One of the most important contributions made by Kushner is the movie’s unusual look at Lincoln the master pol. Hollywood’s Lincoln worship has largely precluded this. But just as important is the tightly elegant and sharply illuminating scene in which the president gives cabinet members a nearly three-minute argument about why ending the Civil War without irrevocably ending slavery presents grave legal and political possibilities. This could too easily have deteriorated into a stiffly pretentious little civics lesson but it doesn’t because of the writer’s great abilities with dramatic challenges as well as language, Day-Lewis’s uncannily convincing performance, and Spielberg’s subtly controlled direction.

Lincoln is that very rare example in popular movie art, a work that takes politics seriously. It respects the historical record, even as it departs from or reimagines it, and it gives audiences diverting, involving access to a story they’re unlikely to be familiar with. It’s no faint-praise condemnation to pronounce Lincoln an educational vehicle, because it’s also a rousing and affecting entertainment, even if sometimes somberly.

Spielberg and Kushner haven’t stinted on Lincoln, the man who existed before his elevation to totemic martyrdom. Their allegiance to his heroic status is never really strained, but a recognizably human figure emerges from all the considerable craft and art that’s been devoted to this movie. Day-Lewis’s ardently lauded interpretation melds into their take, but he’s fashioned a portrayal that encourages belief. The voice is probably more sere and cracked than the original, and even in makeup, Day-Lewis is rather less homely than his model, but the impersonation is very sturdy and persuasive. Sally Field’s Mary Todd Lincoln has a tart-tongued, overwrought intelligence that should remind us of the actress’s sometimes overlooked gifts and technique.

Lincoln is a kind of epic despite its restricted time frame and settings because of its grand-scale theme and ambitions. Spielberg has found what seems, surprisingly, to be a near-ideal subject for his sometimes lyrically surging command of storytelling.
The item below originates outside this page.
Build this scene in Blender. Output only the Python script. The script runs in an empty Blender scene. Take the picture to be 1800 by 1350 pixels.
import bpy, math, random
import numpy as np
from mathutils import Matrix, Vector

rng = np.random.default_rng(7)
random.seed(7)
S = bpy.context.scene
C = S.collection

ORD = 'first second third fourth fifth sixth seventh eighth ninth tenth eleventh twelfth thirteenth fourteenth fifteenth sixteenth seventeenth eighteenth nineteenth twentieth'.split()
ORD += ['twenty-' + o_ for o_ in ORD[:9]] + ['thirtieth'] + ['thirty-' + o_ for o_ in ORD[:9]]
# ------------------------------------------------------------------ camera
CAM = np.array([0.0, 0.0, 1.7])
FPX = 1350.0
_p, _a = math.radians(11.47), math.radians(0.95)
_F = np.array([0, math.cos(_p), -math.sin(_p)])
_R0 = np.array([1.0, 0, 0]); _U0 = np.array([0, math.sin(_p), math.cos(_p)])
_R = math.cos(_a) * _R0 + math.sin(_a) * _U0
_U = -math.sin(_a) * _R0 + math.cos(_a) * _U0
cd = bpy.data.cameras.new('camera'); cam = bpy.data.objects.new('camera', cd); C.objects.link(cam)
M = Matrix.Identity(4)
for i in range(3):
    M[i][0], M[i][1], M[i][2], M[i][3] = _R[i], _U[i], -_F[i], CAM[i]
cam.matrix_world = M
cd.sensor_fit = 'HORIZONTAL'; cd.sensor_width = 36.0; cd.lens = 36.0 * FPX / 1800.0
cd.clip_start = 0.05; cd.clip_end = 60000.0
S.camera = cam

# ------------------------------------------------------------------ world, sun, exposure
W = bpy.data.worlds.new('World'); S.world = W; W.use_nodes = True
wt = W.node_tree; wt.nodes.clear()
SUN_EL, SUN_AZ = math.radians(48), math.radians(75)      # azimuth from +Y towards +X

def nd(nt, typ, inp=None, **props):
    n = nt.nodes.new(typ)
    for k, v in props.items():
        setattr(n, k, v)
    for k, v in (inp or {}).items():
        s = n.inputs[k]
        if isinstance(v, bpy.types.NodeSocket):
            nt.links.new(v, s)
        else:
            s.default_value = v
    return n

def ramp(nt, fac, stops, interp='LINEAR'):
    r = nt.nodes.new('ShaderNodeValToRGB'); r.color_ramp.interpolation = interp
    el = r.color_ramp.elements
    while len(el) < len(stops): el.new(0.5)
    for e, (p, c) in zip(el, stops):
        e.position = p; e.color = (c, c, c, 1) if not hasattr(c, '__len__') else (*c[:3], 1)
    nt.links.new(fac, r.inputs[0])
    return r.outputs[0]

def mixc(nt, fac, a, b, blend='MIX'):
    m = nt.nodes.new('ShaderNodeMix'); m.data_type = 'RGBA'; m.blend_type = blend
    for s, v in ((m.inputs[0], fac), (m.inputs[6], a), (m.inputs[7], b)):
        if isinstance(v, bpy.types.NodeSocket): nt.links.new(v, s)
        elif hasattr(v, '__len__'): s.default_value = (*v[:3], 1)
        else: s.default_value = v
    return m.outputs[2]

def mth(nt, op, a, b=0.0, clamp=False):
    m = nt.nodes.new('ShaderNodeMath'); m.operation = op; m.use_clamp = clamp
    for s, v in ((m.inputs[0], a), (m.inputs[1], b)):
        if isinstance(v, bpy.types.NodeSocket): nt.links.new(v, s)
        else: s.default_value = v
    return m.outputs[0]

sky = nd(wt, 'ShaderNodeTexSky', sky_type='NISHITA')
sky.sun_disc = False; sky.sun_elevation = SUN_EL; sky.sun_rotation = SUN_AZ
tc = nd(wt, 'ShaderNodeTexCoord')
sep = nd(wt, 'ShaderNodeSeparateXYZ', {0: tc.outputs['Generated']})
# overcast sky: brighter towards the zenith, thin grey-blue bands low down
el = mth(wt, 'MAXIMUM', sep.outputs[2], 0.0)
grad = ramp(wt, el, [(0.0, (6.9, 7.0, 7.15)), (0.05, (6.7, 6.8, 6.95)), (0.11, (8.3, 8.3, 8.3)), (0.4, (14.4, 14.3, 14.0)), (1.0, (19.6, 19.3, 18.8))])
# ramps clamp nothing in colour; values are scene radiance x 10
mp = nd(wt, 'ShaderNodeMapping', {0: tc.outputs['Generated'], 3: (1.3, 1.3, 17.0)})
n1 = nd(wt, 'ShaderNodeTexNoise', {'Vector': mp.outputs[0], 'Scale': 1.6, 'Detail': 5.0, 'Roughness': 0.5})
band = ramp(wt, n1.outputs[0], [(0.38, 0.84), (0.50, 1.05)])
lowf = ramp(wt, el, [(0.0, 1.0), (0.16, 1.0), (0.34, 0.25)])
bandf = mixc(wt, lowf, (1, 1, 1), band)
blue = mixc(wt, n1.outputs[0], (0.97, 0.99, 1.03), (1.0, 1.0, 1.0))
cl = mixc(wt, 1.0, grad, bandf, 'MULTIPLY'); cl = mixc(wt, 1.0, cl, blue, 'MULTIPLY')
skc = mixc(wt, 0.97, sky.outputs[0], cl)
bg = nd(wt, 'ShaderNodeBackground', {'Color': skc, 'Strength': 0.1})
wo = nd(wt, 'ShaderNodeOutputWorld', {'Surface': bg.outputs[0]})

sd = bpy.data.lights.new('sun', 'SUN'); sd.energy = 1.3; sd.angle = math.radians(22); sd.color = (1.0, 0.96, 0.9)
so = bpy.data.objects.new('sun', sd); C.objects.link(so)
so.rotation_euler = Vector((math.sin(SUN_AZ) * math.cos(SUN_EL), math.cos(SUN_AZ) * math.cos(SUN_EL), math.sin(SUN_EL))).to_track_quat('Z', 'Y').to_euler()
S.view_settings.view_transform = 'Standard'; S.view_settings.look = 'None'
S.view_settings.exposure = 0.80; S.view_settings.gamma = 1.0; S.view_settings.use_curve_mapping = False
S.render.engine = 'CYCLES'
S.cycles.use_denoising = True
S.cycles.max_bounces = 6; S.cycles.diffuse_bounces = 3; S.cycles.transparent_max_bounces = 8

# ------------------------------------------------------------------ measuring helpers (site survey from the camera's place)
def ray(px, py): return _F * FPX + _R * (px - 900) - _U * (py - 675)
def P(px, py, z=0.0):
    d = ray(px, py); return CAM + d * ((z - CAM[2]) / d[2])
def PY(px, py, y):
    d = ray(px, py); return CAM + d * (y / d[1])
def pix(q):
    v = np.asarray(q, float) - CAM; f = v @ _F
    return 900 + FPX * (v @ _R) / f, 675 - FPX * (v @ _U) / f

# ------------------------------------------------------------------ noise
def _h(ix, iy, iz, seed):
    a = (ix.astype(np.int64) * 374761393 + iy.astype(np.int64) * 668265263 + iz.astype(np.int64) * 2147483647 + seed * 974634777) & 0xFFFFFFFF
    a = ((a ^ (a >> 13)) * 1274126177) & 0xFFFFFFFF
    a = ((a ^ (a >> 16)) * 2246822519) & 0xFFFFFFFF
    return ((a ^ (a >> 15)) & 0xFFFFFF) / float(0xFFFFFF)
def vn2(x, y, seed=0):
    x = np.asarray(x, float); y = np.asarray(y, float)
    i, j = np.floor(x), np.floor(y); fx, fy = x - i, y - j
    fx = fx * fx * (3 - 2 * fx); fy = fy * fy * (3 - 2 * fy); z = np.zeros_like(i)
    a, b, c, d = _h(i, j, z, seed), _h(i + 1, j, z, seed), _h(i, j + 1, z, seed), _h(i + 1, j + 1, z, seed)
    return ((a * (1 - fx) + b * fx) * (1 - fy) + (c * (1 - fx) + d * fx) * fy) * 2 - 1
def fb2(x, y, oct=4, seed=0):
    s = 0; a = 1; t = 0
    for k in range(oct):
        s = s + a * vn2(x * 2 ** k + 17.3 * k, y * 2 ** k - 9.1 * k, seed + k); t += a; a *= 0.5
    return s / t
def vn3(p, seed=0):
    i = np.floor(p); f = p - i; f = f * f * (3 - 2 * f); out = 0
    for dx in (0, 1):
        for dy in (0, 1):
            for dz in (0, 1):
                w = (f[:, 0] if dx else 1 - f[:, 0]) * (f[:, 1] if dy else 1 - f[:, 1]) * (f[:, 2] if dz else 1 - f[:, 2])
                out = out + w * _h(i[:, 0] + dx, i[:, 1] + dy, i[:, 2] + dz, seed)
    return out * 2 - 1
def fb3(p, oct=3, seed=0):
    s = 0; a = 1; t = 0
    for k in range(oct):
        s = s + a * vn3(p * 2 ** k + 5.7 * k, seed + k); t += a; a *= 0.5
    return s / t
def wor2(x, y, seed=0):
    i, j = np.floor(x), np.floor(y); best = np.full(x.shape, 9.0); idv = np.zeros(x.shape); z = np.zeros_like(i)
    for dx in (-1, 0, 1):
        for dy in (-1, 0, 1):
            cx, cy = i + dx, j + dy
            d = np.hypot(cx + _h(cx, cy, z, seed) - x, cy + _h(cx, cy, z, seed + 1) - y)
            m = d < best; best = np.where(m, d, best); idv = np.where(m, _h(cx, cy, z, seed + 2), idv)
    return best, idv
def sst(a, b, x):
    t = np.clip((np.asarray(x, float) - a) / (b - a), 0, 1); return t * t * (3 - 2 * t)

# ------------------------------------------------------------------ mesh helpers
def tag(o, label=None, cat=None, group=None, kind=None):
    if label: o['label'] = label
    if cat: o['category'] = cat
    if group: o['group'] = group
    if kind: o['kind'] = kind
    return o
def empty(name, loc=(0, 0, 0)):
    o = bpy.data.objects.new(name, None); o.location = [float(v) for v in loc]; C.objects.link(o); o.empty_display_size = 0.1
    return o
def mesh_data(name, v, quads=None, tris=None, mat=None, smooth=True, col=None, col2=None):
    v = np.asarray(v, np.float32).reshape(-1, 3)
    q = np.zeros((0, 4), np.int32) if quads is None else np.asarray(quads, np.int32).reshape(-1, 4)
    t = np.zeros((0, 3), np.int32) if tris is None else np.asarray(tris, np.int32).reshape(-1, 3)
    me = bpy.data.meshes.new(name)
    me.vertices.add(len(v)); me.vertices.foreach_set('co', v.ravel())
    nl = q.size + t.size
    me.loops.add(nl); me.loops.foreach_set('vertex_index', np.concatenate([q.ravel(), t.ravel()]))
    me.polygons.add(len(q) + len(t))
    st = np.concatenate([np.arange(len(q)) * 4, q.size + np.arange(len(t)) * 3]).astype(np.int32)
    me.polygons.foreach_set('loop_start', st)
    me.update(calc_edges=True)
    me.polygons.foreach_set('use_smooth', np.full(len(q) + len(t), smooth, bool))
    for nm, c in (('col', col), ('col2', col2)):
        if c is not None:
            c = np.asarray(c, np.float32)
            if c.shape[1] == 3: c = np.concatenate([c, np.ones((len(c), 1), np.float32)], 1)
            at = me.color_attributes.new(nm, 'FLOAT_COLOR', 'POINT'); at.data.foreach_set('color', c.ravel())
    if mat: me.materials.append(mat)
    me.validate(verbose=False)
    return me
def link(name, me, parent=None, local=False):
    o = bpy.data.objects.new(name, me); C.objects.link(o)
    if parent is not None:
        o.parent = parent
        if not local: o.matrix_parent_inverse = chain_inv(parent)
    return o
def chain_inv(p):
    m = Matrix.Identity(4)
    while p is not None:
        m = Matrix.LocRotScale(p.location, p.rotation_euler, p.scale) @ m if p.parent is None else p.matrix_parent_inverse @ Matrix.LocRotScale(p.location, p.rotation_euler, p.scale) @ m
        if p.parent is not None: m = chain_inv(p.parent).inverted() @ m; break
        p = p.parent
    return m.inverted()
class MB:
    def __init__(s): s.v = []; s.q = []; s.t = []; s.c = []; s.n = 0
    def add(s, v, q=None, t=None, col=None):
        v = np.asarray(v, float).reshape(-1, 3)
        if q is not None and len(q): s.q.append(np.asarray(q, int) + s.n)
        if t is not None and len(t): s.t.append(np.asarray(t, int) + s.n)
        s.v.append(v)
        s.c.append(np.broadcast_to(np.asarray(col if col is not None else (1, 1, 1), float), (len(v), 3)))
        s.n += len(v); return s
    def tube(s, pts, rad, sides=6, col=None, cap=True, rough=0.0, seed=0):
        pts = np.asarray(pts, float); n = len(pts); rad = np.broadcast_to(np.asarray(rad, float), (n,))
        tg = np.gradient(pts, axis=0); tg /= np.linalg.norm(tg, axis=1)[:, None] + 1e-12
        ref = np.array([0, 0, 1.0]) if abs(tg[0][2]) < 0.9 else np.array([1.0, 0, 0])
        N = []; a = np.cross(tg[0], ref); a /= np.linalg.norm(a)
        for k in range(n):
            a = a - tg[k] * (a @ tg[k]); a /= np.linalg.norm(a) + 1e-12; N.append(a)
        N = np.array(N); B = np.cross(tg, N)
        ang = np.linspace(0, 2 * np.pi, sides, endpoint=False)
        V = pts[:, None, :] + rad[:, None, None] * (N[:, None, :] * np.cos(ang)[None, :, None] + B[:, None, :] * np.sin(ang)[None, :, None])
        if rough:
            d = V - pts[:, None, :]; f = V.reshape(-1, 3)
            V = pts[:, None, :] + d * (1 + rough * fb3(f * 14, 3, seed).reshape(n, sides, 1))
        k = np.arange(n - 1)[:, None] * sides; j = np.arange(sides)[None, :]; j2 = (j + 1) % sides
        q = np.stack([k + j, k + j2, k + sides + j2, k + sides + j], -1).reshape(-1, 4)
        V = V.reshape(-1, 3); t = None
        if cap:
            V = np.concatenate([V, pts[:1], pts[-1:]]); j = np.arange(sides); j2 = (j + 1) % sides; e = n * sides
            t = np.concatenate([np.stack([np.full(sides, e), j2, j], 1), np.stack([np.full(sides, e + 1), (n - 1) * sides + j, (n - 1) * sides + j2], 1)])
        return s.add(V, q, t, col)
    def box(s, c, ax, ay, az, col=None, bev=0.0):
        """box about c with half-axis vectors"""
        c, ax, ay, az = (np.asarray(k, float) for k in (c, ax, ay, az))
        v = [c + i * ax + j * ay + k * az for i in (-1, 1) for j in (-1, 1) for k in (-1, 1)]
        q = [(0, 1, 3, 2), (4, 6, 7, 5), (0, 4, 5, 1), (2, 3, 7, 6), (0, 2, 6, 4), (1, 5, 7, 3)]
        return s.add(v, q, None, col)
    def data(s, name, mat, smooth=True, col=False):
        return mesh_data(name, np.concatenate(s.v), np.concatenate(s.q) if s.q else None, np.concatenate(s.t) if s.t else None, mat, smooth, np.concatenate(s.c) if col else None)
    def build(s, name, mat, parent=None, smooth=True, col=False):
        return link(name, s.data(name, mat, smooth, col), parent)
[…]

He’s tempered his exploitively sentimental urges—though the material scarcely demanded he abandon them. The movie’s provocatively literate quality is due to Kushner, but this is Spielberg’s picture. Now and then—as when, near the end, he seems to be recapitulating Ford’s shot of Fonda’s young Lincoln trudging up a hill toward the horizon and destiny—he goes for an easy effect. And this Lincoln doesn’t have to grapple with the South’s depredations against its black population after the war, or his own conflicted feeling about black citizens. But neither did the real Lincoln, of course.

This is probably going to create the definitive popular image of Lincoln for a long time, and it will do.